--- PROVIDED DATA ---

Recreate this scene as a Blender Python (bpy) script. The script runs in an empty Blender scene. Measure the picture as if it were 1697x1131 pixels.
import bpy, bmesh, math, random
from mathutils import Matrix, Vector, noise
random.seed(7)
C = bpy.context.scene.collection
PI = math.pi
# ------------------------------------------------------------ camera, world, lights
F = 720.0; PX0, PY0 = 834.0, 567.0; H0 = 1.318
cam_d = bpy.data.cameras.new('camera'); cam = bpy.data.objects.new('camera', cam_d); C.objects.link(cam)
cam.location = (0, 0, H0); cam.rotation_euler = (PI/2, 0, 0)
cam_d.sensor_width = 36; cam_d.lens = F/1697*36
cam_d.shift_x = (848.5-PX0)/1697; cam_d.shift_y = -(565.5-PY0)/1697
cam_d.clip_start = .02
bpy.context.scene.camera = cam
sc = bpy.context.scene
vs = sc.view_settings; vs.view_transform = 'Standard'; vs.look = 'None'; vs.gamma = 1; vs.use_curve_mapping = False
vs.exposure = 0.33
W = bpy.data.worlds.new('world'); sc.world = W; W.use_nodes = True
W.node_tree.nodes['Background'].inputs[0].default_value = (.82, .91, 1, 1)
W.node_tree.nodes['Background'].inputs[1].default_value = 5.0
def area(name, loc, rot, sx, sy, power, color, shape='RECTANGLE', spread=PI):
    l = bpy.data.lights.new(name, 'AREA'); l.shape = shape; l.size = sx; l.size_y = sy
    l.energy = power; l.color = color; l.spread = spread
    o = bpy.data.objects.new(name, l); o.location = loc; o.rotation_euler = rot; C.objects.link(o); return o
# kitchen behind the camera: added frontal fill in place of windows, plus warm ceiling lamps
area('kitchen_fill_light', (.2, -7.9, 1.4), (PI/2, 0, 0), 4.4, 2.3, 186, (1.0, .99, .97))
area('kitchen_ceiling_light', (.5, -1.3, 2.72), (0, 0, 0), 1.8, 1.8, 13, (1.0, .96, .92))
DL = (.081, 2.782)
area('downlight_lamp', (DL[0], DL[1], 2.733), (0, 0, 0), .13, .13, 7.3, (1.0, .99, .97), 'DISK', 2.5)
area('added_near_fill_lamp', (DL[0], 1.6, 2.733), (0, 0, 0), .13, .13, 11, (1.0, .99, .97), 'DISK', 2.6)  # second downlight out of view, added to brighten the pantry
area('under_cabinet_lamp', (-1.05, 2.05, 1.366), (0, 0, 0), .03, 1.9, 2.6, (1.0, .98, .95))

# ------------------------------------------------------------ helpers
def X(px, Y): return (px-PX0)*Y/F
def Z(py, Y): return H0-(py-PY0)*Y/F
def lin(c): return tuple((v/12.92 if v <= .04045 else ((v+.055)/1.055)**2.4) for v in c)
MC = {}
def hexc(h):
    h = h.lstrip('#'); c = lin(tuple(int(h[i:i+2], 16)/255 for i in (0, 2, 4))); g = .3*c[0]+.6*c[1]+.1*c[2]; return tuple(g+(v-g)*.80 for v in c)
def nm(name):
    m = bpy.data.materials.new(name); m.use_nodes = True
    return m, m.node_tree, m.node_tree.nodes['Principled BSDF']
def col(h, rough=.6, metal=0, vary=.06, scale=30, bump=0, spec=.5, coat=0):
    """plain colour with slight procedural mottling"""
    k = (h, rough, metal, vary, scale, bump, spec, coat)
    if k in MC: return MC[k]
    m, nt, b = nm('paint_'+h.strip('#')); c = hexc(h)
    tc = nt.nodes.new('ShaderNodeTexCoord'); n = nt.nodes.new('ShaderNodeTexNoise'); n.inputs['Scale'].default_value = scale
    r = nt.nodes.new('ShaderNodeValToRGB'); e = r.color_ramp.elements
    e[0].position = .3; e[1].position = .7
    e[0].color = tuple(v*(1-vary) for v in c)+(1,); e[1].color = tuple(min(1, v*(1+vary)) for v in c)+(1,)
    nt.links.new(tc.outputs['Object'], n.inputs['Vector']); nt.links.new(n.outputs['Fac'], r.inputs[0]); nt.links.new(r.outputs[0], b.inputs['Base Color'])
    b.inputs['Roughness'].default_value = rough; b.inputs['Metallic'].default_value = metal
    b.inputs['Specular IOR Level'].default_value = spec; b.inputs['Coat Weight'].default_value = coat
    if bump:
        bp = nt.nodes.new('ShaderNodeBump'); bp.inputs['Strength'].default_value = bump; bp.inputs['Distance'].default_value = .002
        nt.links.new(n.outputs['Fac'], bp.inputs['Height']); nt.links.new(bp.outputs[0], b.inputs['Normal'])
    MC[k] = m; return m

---

Extract each line of the material exactly as it stands.

EXERCISE ANSWER.
Recreate this scene as a Blender Python (bpy) script. The script runs in an empty Blender scene. Measure the picture as if it were 1697x1131 pixels.
import bpy, bmesh, math, random
from mathutils import Matrix, Vector, noise
random.seed(7)
C = bpy.context.scene.collection
PI = math.pi
# ------------------------------------------------------------ camera, world, lights
F = 720.0; PX0, PY0 = 834.0, 567.0; H0 = 1.318
cam_d = bpy.data.cameras.new('camera'); cam = bpy.data.objects.new('camera', cam_d); C.objects.link(cam)
cam.location = (0, 0, H0); cam.rotation_euler = (PI/2, 0, 0)
cam_d.sensor_width = 36; cam_d.lens = F/1697*36
cam_d.shift_x = (848.5-PX0)/1697; cam_d.shift_y = -(565.5-PY0)/1697
cam_d.clip_start = .02
bpy.context.scene.camera = cam
sc = bpy.context.scene
vs = sc.view_settings; vs.view_transform = 'Standard'; vs.look = 'None'; vs.gamma = 1; vs.use_curve_mapping = False
vs.exposure = 0.33
W = bpy.data.worlds.new('world'); sc.world = W; W.use_nodes = True
W.node_tree.nodes['Background'].inputs[0].default_value = (.82, .91, 1, 1)
W.node_tree.nodes['Background'].inputs[1].default_value = 5.0
def area(name, loc, rot, sx, sy, power, color, shape='RECTANGLE', spread=PI):
    l = bpy.data.lights.new(name, 'AREA'); l.shape = shape; l.size = sx; l.size_y = sy
    l.energy = power; l.color = color; l.spread = spread
    o = bpy.data.objects.new(name, l); o.location = loc; o.rotation_euler = rot; C.objects.link(o); return o
# kitchen behind the camera: added frontal fill in place of windows, plus warm ceiling lamps
area('kitchen_fill_light', (.2, -7.9, 1.4), (PI/2, 0, 0), 4.4, 2.3, 186, (1.0, .99, .97))
area('kitchen_ceiling_light', (.5, -1.3, 2.72), (0, 0, 0), 1.8, 1.8, 13, (1.0, .96, .92))
DL = (.081, 2.782)
area('downlight_lamp', (DL[0], DL[1], 2.733), (0, 0, 0), .13, .13, 7.3, (1.0, .99, .97), 'DISK', 2.5)
area('added_near_fill_lamp', (DL[0], 1.6, 2.733), (0, 0, 0), .13, .13, 11, (1.0, .99, .97), 'DISK', 2.6)  # second downlight out of view, added to brighten the pantry
area('under_cabinet_lamp', (-1.05, 2.05, 1.366), (0, 0, 0), .03, 1.9, 2.6, (1.0, .98, .95))

# ------------------------------------------------------------ helpers
def X(px, Y): return (px-PX0)*Y/F
def Z(py, Y): return H0-(py-PY0)*Y/F
def lin(c): return tuple((v/12.92 if v <= .04045 else ((v+.055)/1.055)**2.4) for v in c)
MC = {}
def hexc(h):
    h = h.lstrip('#'); c = lin(tuple(int(h[i:i+2], 16)/255 for i in (0, 2, 4))); g = .3*c[0]+.6*c[1]+.1*c[2]; return tuple(g+(v-g)*.80 for v in c)
def nm(name):
    m = bpy.data.materials.new(name); m.use_nodes = True
    return m, m.node_tree, m.node_tree.nodes['Principled BSDF']
def col(h, rough=.6, metal=0, vary=.06, scale=30, bump=0, spec=.5, coat=0):
    """plain colour with slight procedural mottling"""
    k = (h, rough, metal, vary, scale, bump, spec, coat)
    if k in MC: return MC[k]
    m, nt, b = nm('paint_'+h.strip('#')); c = hexc(h)
    tc = nt.nodes.new('ShaderNodeTexCoord'); n = nt.nodes.new('ShaderNodeTexNoise'); n.inputs['Scale'].default_value = scale
    r = nt.nodes.new('ShaderNodeValToRGB'); e = r.color_ramp.elements
    e[0].position = .3; e[1].position = .7
    e[0].color = tuple(v*(1-vary) for v in c)+(1,); e[1].color = tuple(min(1, v*(1+vary)) for v in c)+(1,)
    nt.links.new(tc.outputs['Object'], n.inputs['Vector']); nt.links.new(n.outputs['Fac'], r.inputs[0]); nt.links.new(r.outputs[0], b.inputs['Base Color'])
    b.inputs['Roughness'].default_value = rough; b.inputs['Metallic'].default_value = metal
    b.inputs['Specular IOR Level'].default_value = spec; b.inputs['Coat Weight'].default_value = coat
    if bump:
        bp = nt.nodes.new('ShaderNodeBump'); bp.inputs['Strength'].default_value = bump; bp.inputs['Distance'].default_value = .002
        nt.links.new(n.outputs['Fac'], bp.inputs['Height']); nt.links.new(bp.outputs[0], b.inputs['Normal'])
    MC[k] = m; return m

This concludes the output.